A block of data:

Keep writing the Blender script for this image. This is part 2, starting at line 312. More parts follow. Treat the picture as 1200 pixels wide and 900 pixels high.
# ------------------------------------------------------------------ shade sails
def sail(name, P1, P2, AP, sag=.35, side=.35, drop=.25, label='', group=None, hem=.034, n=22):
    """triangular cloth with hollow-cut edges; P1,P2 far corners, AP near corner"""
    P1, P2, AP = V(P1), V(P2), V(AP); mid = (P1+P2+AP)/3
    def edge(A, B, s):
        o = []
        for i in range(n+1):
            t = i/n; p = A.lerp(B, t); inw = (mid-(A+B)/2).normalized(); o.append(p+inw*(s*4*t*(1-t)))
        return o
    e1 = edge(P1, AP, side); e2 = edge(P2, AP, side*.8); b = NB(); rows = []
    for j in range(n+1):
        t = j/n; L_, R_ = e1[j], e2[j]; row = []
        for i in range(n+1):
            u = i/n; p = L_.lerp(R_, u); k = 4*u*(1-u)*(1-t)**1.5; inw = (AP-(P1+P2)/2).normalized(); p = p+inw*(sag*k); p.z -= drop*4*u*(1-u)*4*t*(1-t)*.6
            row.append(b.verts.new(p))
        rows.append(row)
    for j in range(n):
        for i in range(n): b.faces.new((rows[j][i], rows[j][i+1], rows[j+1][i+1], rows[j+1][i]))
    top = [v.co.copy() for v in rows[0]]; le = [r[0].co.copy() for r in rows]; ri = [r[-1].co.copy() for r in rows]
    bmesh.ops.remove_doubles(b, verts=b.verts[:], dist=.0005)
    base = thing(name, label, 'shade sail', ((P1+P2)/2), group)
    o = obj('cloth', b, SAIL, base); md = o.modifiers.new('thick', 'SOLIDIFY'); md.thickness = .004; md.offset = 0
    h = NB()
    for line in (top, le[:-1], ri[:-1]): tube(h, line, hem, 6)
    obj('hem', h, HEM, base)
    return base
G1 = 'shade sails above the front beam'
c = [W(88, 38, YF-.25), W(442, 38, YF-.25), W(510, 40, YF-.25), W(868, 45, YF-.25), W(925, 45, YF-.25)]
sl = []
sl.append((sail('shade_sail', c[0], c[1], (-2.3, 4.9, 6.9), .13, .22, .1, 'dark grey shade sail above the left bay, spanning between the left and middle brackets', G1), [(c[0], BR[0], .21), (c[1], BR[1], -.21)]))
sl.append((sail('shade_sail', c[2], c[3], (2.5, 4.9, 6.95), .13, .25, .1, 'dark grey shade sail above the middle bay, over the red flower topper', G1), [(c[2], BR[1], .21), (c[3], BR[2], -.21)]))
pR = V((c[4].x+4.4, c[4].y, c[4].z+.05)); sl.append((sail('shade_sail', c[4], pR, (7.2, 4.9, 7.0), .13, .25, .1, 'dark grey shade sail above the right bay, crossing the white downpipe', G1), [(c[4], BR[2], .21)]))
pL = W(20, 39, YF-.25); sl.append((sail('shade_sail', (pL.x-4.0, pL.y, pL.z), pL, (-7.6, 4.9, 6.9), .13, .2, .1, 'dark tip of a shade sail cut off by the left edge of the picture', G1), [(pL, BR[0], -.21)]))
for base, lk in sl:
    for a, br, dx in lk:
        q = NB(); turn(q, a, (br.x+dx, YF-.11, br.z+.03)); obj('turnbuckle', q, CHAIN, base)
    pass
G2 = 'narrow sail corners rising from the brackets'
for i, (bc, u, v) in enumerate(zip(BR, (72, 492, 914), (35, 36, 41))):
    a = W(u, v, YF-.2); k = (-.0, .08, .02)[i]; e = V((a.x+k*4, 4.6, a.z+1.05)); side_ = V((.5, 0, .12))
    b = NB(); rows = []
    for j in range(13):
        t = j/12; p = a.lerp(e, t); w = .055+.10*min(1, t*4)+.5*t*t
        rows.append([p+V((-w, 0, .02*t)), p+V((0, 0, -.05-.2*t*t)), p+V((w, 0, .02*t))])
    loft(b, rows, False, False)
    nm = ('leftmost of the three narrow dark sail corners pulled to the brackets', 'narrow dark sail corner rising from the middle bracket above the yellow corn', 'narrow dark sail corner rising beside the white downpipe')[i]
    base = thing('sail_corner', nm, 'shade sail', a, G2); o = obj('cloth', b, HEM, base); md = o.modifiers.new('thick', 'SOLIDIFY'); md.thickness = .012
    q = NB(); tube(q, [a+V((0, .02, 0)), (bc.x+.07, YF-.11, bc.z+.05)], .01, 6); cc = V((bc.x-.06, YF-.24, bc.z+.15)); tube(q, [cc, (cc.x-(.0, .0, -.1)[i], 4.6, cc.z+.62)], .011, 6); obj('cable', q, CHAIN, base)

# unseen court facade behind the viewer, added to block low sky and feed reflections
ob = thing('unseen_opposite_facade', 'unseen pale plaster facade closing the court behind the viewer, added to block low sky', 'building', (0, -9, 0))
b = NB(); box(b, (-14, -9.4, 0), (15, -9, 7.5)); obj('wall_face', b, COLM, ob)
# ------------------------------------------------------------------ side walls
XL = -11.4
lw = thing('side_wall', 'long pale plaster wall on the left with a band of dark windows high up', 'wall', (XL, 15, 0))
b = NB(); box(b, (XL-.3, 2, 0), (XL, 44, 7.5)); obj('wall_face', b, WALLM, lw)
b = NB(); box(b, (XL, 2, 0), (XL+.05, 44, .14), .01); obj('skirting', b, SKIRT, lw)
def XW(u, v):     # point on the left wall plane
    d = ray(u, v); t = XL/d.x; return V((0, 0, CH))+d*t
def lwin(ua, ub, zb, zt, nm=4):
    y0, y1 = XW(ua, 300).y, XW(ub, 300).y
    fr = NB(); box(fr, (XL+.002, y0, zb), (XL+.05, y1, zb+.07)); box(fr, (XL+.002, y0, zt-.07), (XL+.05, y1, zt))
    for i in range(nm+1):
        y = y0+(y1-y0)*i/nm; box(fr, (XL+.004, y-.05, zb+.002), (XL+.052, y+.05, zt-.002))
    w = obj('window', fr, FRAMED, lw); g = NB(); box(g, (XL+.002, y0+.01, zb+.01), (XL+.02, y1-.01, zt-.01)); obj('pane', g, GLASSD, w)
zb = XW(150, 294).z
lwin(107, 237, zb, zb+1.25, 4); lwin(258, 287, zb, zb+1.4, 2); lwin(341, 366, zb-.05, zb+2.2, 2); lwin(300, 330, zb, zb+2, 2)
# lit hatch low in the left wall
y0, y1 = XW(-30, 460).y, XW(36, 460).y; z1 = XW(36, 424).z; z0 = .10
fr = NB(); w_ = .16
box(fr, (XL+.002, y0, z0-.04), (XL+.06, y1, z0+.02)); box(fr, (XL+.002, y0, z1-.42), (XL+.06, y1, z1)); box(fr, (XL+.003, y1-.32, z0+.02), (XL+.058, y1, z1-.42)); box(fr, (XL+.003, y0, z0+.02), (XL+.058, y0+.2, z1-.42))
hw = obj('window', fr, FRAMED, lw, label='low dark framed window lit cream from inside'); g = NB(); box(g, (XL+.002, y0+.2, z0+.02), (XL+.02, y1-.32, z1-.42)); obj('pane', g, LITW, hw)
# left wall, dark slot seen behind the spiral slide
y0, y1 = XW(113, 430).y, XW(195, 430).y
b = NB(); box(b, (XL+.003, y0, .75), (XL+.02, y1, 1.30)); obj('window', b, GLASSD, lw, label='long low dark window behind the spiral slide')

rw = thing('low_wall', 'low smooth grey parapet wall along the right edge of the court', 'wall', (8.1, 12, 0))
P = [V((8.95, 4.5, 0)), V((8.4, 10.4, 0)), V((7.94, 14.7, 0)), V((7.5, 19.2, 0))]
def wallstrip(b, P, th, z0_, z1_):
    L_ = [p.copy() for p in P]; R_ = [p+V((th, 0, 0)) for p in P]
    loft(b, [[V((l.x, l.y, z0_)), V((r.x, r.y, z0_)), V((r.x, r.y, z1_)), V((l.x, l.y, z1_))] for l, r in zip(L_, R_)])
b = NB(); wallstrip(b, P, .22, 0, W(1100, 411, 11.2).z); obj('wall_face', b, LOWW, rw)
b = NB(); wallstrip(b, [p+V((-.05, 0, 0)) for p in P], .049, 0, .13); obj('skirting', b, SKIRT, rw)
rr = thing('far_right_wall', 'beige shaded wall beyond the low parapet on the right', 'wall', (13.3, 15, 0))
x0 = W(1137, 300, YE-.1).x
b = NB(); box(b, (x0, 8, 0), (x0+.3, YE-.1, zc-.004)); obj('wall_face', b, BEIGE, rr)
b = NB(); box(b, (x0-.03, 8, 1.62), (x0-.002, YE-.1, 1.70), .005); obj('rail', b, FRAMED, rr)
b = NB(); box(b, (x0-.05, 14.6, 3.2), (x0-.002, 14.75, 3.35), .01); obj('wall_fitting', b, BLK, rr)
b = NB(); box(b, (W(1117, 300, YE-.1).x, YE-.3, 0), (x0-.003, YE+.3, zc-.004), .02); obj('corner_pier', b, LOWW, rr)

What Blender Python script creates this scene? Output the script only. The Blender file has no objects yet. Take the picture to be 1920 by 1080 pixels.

[THE EXERCISE]
Search the entries for the word "picture" and gather every line where it appears.

[PROBLEM SOLUTION]
Keep writing the Blender script for this image. This is part 2, starting at line 312. More parts follow. Treat the picture as 1200 pixels wide and 900 pixels high.
pL = W(20, 39, YF-.25); sl.append((sail('shade_sail', (pL.x-4.0, pL.y, pL.z), pL, (-7.6, 4.9, 6.9), .13, .2, .1, 'dark tip of a shade sail cut off by the left edge of the picture', G1), [(pL, BR[0], -.21)]))
What Blender Python script creates this scene? Output the script only. The Blender file has no objects yet. Take the picture to be 1920 by 1080 pixels.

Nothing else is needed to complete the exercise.